L’Edito du mensuel Enbata écrit avant le 2è tour des élections en Corse :
Avec 45,36% des suffrages exprimés, la liste des nationalistes corses confirme et amplifie la marche démocratique de la Corse vers son destin singulier. Les 6,69% de la liste nationaliste radicale dissidente empêche une victoire dès le premier tour. La déroute de toutes les autres familles politiques de l’île empêchera la constitution d’un front anti-nationaliste, un temps espéré, au second tour. Seule ombre à ce tableau presque idyllique, une faible participation, 52,18%, à ce scrutin particulier à la Corse, puisqu’il s’agissait de mettre en place une ancienne revendication nationaliste, prévue par la loi NOTRe, une assemblée unique territoriale par la disparition des deux départements.

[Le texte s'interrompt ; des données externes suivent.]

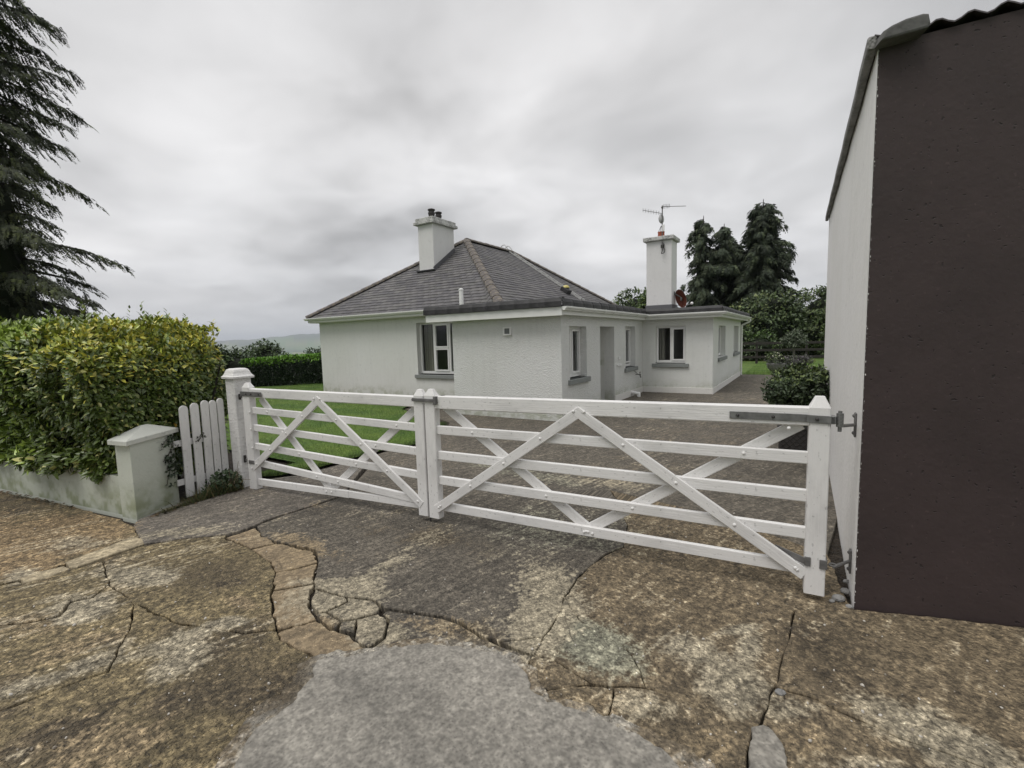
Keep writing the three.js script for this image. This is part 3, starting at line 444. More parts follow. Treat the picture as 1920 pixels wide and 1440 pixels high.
// ------------------------------------------------------------------ the white gates
const boltGeo = boxUV(new THREE.SphereGeometry(0.0125, 8, 5, 0, Math.PI * 2, 0, Math.PI / 2).rotateX(Math.PI / 2).scale(1, 1, 0.75));
const darkBoltGeo = boxUV(new THREE.SphereGeometry(0.011, 8, 5, 0, Math.PI * 2, 0, Math.PI / 2).rotateX(Math.PI / 2));
function postGeo(w, d, y0, y1, cap) {                            // square post with a four-way sloped top
  const x = w / 2, z = d / 2, c = 0.006, s = y1 - cap, ix = x * 0.45, iz = z * 0.45;
  const L = [], ring = (y, a, b) => [V(-a, y, b), V(a, y, b), V(a, y, -b), V(-a, y, -b)];
  const oct = (y, a, b, k) => [V(-a + k, y, b), V(a - k, y, b), V(a, y, b - k), V(a, y, -b + k), V(a - k, y, -b), V(-a + k, y, -b), V(-a, y, -b + k), V(-a, y, b - k)];
  const A = oct(y0, x, z, c), B = oct(s, x, z, c), C = oct(s + cap * 0.75, ix * 1.3, iz * 1.3, c), D = oct(y1, ix, iz, c * 0.8);
  for (const [p, q] of [[A, B], [B, C], [C, D]]) for (let i = 0; i < 8; i++) { const j = (i + 1) % 8; L.push([p[i], p[j], q[j], q[i]]); }
  L.push(D, A.slice().reverse()); return tris(L);
}
function gateLeaf(name, label, P0, P1, o) {
  const L = Math.hypot(P1[0] - P0[0], P1[1] - P0[1]), t = thing(name, label, 'gate', [P0[0], 0, P0[1]], -Math.atan2(P1[1] - P0[1], P1[0] - P0[0]), 'white gate leaves across the driveway');
  for (const [u, w, d, y0, y1, cap] of o.stiles) mesh('stile', postGeo(w, d, y0, y1, cap).translate(u, 0, 0), whitePaintUp, t);
  o.rails.forEach(([u0, ya, u1, yb, h, d = 0.036], i) => mesh(i ? 'rail' : 'top_rail', bar(V(u0, ya, 0), V(u1, yb, 0), h, d, i ? 0.004 : 0.008), whitePaint, t));
  for (const [u0, ya, u1, yb, v, w = 0.082] of o.braces) {
    const a = V(u0, ya, v), b = V(u1, yb, v); mesh('brace', bar(a, b, w, 0.026, 0.004), whitePaint, t);
    for (const [ra, rb, ua, ub] of o.rails.map((r) => [r[1], r[3], r[0], r[2]])) {           // a bolt where brace and rail cross
      const f = (u) => lerp(ya, yb, (u - u0) / (u1 - u0)) - lerp(ra, rb, (u - ua) / (ub - ua));
      let lo = u0, hi = u1; if (f(lo) * f(hi) > 0) continue;
      for (let k = 0; k < 24; k++) { const m = (lo + hi) / 2; if (f(lo) * f(m) <= 0) hi = m; else lo = m; }
      mesh('bolt', boltGeo, whitePaint, t).position.set(lo, lerp(ya, yb, (lo - u0) / (u1 - u0)), v > 0 ? v + 0.013 : 0.018);
    }
  }
  for (const [u, y, v] of o.bolts ?? []) mesh('bolt', boltGeo, whitePaint, t).position.set(u, y, v);
  return t;
}
const GM = [-3.06, -3.33], GR = [0.11, -3.53], GL = [-5.66, -3.08];
const right = gateLeaf('gate_leaf', 'long white timber gate leaf hinged to the dark brown shed', GM, GR, {
  stiles: [[0.075, 0.118, 0.085, 0.055, 1.3, 0.06], [3.157, 0.115, 0.1, 0.04, 1.335, 0.07]],
  rails: [[0.13, 1.178, 3.11, 1.206, 0.122, 0.07], [0.13, 0.914, 3.11, 0.934, 0.08], [0.13, 0.671, 3.11, 0.682, 0.08], [0.13, 0.428, 3.11, 0.431, 0.08], [0.13, 0.172, 3.11, 0.19, 0.082]],
  braces: [[1.575, 1.17, 0.1, 0.145, 0.034], [1.53, 1.17, 3.105, 0.16, 0.036], [0.2, 1.14, 1.63, 0.17, -0.032], [3.06, 1.15, 1.58, 0.17, -0.034]],
  bolts: [[1.515, 1.165, 0.05], [1.605, 1.165, 0.05], [3.05, 0.2, 0.05], [0.16, 0.19, 0.05], [1.58, 0.175, 0.02], [1.65, 0.172, 0.02], [2.99, 1.125, 0.037]],
});
const leftLeaf = gateLeaf('gate_leaf', 'short white timber gate leaf hinged to the capped white gatepost', GL, GM, {
  stiles: [[0.0, 0.13, 0.085, 0.02, 1.315, 0.055], [2.555, 0.112, 0.085, 0.06, 1.295, 0.06]],
  rails: [[0.05, 1.196, 2.51, 1.176, 0.105, 0.07], [0.05, 0.985, 2.51, 0.922, 0.076], [0.05, 0.775, 2.51, 0.684, 0.076], [0.05, 0.55, 2.51, 0.45, 0.076], [0.05, 0.345, 2.51, 0.195, 0.076], [0.05, 0.107, 1.55, 0.135, 0.08, 0.034]],
  braces: [[1.225, 1.16, 0.0, 0.265, 0.033], [1.18, 1.16, 2.545, 0.165, 0.035], [0.17, 1.13, 1.25, 0.13, -0.031], [2.5, 1.12, 1.24, 0.13, -0.033]],
  bolts: [[1.16, 1.165, 0.05], [1.25, 1.165, 0.05], [0.02, 0.28, 0.05], [2.5, 0.2, 0.05], [1.22, 0.13, 0.018], [1.3, 0.132, 0.018], [0.055, 0.965, 0.046], [0.055, 0.76, 0.046], [0.055, 0.535, 0.046]],
});
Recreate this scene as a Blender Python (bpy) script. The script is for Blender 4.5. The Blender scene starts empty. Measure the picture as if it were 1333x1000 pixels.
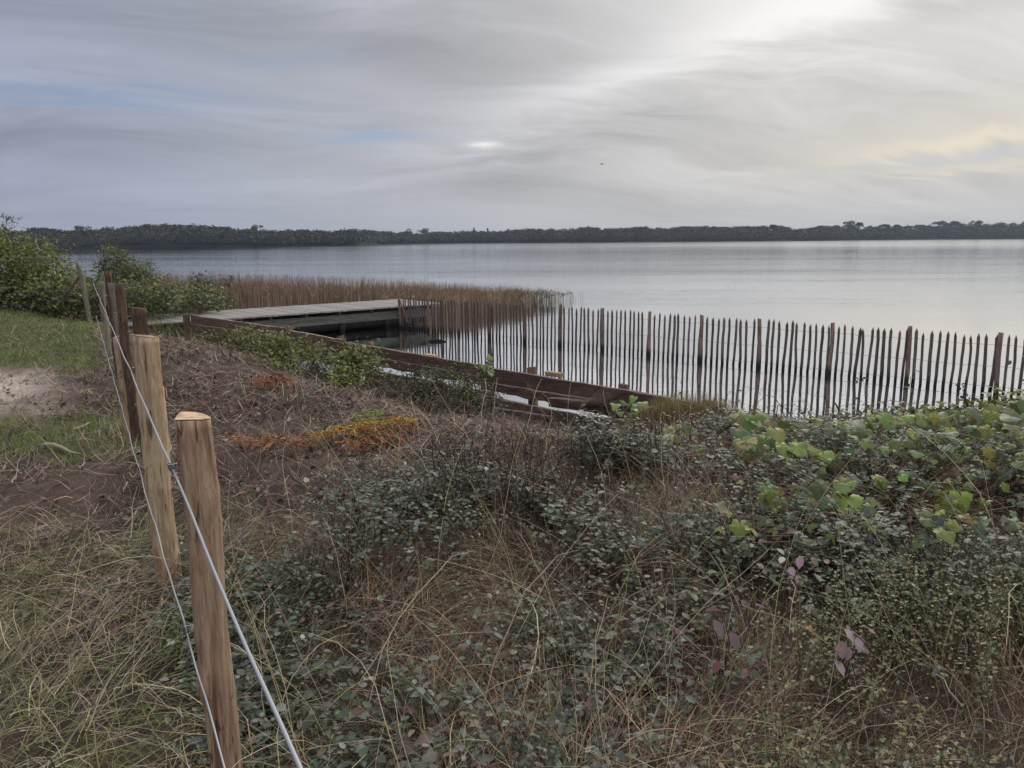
import bpy, math, random
import numpy as np
from mathutils import Vector, Matrix

# ------------------------------------------------------------------ camera
scene = bpy.context.scene
COL = scene.collection
FPX = 1000.0                      # focal length in pixels of a 1333 px wide frame
PITCH = math.atan((500 - 312) / FPX)
ROLL = 0.0056
CAM = np.array([0.0, 0.0, 2.4])
cam_d = bpy.data.cameras.new('camera')
cam = bpy.data.objects.new('camera', cam_d)
COL.objects.link(cam)
cam.location = CAM
cam.rotation_mode = 'XYZ'
Rm = Matrix.Rotation(math.pi / 2 - PITCH, 4, 'X') @ Matrix.Rotation(-ROLL, 4, 'Z')
cam.rotation_euler = Rm.to_euler()
cam_d.sensor_width = 36
cam_d.lens = 36 * FPX / 1333
cam_d.clip_start = 0.05
cam_d.clip_end = 8000
scene.camera = cam

# ------------------------------------------------------------------ light
SUN_EL, SUN_AZ = math.radians(36), math.radians(24)      # azimuth clockwise from +Y (view direction)
scene.view_settings.view_transform = 'Standard'
scene.view_settings.look = 'None'
scene.view_settings.exposure = 0.0
scene.view_settings.gamma = 1.0

sun_d = bpy.data.lights.new('sun', 'SUN')
sun_d.energy = 1.3
sun_d.angle = math.radians(22)
sun_d.color = (1.0, 0.93, 0.84)
sun = bpy.data.objects.new('sun', sun_d)
COL.objects.link(sun)
sd = Vector((math.sin(SUN_AZ) * math.cos(SUN_EL), math.cos(SUN_AZ) * math.cos(SUN_EL), math.sin(SUN_EL)))
sun.rotation_euler = sd.to_track_quat('Z', 'Y').to_euler()

world = bpy.data.worlds.new('World')
scene.world = world
world.use_nodes = True
nt = world.node_tree
nt.nodes.clear()


class N:
    """tiny expression helper for node trees"""
    def __init__(self, nt): self.nt = nt
    def new(self, t, **kw):
        n = self.nt.nodes.new(t)
        for k, v in kw.items(): setattr(n, k, v)
        return n
    def link(self, a, b): self.nt.links.new(a, b)
    def setin(self, sock, v):
        if isinstance(v, bpy.types.NodeSocket): self.link(v, sock)
        else: sock.default_value = v
    def m(self, op, a, b=None, c=None, clamp=False):
        n = self.new('ShaderNodeMath', operation=op, use_clamp=clamp)
        self.setin(n.inputs[0], a)
        if b is not None: self.setin(n.inputs[1], b)
        if c is not None: self.setin(n.inputs[2], c)
        return n.outputs[0]
    def mix(self, f, a, b, blend='MIX'):
        n = self.new('ShaderNodeMix', data_type='RGBA', blend_type=blend)
        self.setin(n.inputs[0], f)
        self.setin(n.inputs[6], a if isinstance(a, bpy.types.NodeSocket) else tuple(a) + ((1,) if len(a) == 3 else ()))
        self.setin(n.inputs[7], b if isinstance(b, bpy.types.NodeSocket) else tuple(b) + ((1,) if len(b) == 3 else ()))
        return n.outputs[2]
    def noise(self, vec, scale, detail=4, rough=0.55, dist=0.0):
        n = self.new('ShaderNodeTexNoise')
        self.link(vec, n.inputs['Vector'])
        n.inputs['Scale'].default_value = scale
        n.inputs['Detail'].default_value = detail
        n.inputs['Roughness'].default_value = rough
        n.inputs['Distortion'].default_value = dist
        return n.outputs['Fac']
    def ramp(self, f, lo, hi, a=0.0, b=1.0, smooth=True):
        n = self.new('ShaderNodeMapRange')
        n.interpolation_type = 'SMOOTHSTEP' if smooth else 'LINEAR'
        self.link(f, n.inputs[0])
        for i, v in zip((1, 2, 3, 4), (lo, hi, a, b)): n.inputs[i].default_value = v
        return n.outputs[0]
    def mapping(self, vec, scale=(1, 1, 1), rot=(0, 0, 0), loc=(0, 0, 0)):
        n = self.new('ShaderNodeMapping')
        self.link(vec, n.inputs[0])
        n.inputs['Location'].default_value = loc
        n.inputs['Rotation'].default_value = rot
        n.inputs['Scale'].default_value = scale
        return n.outputs[0]


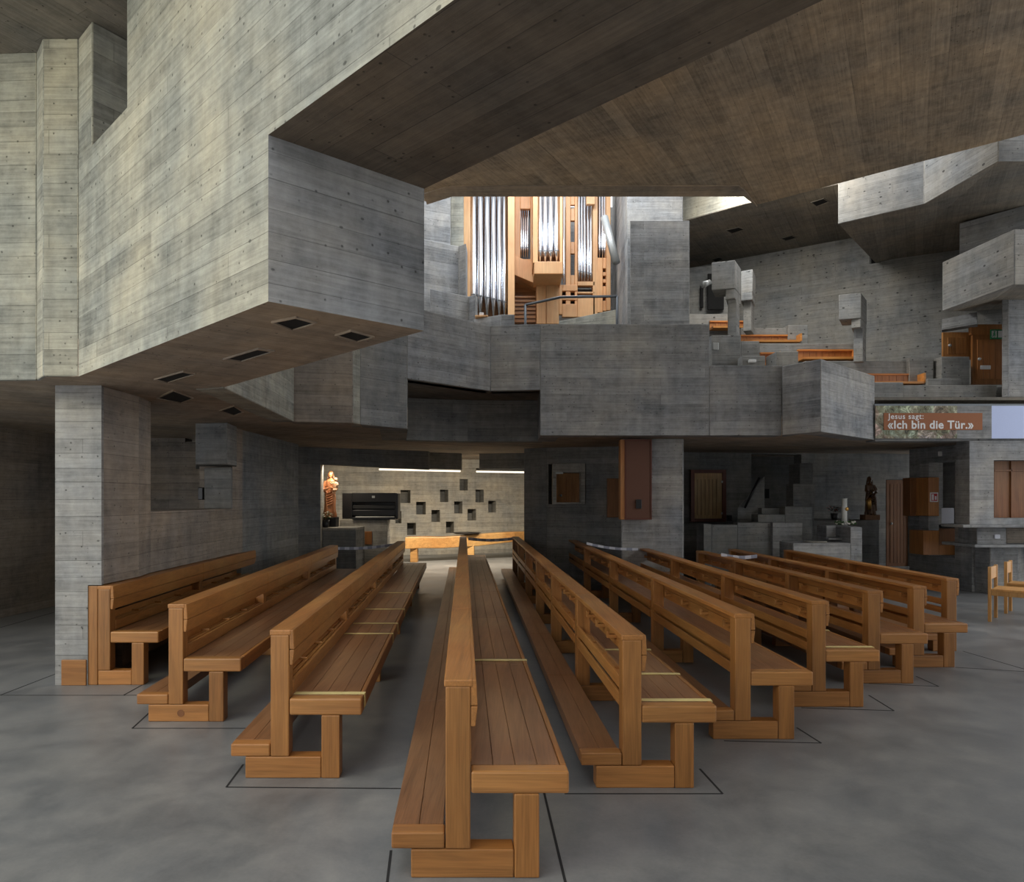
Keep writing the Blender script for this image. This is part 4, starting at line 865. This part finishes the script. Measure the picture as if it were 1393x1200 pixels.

Cette victoire des abertzale corses est chargée de signification. D’abord, elle valide la qualité de leur gestion depuis leur prise de pouvoir aux élections régionales de 2015. Dieu sait pourtant si leur “radicalisme” annoncé et dénoncé a été mis à l’épreuve: discours inaugural en langue corse, votes “ identitaires” sur la co-officialité du corse avec le français, du statut de résident, accompagnement du rachat de la compagnie maritime SNCM par des sociétés corses, rapprochement des prisonniers politiques …
Loin du déclin et de l’isolement, cette gestion fut celle de l’augmentation du PIB et des investissements avec, hélas, son cortège d’inégalités.
Cette victoire est surtout le fruit de l’union des abertzale corses qui ont présenté, pour la première fois, une liste unique regroupant les autonomistes de Gilles Simeoni et les indépendantistes de Jean-Guy Talamoni jusqu’ici compétiteurs séparés et toujours minoritaires, sauf en 2015 où, ayant fait liste commune au second tour, avaient conquis le pouvoir.
Cette union n’est pas un simple accord électoral mais porte une vision commune du destin corse pour les dix ou quinze ans prochains, afin de parvenir à un statut d’autonomie législatif.
Ainsi, vient de s’ouvrir un dialogue institutionnel direct et public avec Paris où la Corse apaisée, ayant tourné la page dramatique de la lutte armée, parlera enfin d’une même voix.
Cette victoire, enfin, doit désormais affronter un accroissement rapide de la population par l’installation massive de continentaux. Alors que le solde naturel des naissances est en recul, la population de l’île a bondi de 17% entre 2008 et 2013 pour atteindre aujourd’hui 324.000 habitants. Des communes de la périphérie de Bastia et d’Ajaccio ont doublé, faisant décrire par les “natios” le phénomène de “colonisation de peuplement programmant la disparition du peuple corse”. Dans une Europe de libre circulation et d’installation, il y là un beau défi démocratique à relever.
A la même heure, le Premier ministre de la France prépare la Nouvelle-Calédonie au référendum d’indépendance avec un statut de résident pour les métropolitains et le gel du corps électoral prévu par les accords Matignon de Michel Rocard.
Les Corses ont compris que même dans une France jacobine, la volonté politique peut rendre possible ce qui ne devrait pas l’être. Que de chemin parcouru depuis Aleria!
Pour nous Basques d’Iparralde, ces élections corses sont hautement significatives. Avec une population identique, aux flux venant d’ailleurs, confrontés aux mêmes institutions françaises, il nous faut construire une communauté de destin. La société basque, comme celle de Corse, partage de plus en plus un attachement à sa langue par ses multiples associations, ses écoles bilingues ou d’immersion et ses médias. Nos élus ont fait un large bout de chemin vers une institution spécifique, votant l’intercommunalité unique et s’emparant du sort des presos et du désarmement d’ETA. Batera peut toujours mobiliser nos élus pour s’inscrire dans la conférence nationale des territoires qui se réunit tous les six mois afin de reprendre la revendication institutionnelle spécifique. La victoire corse nous y invite.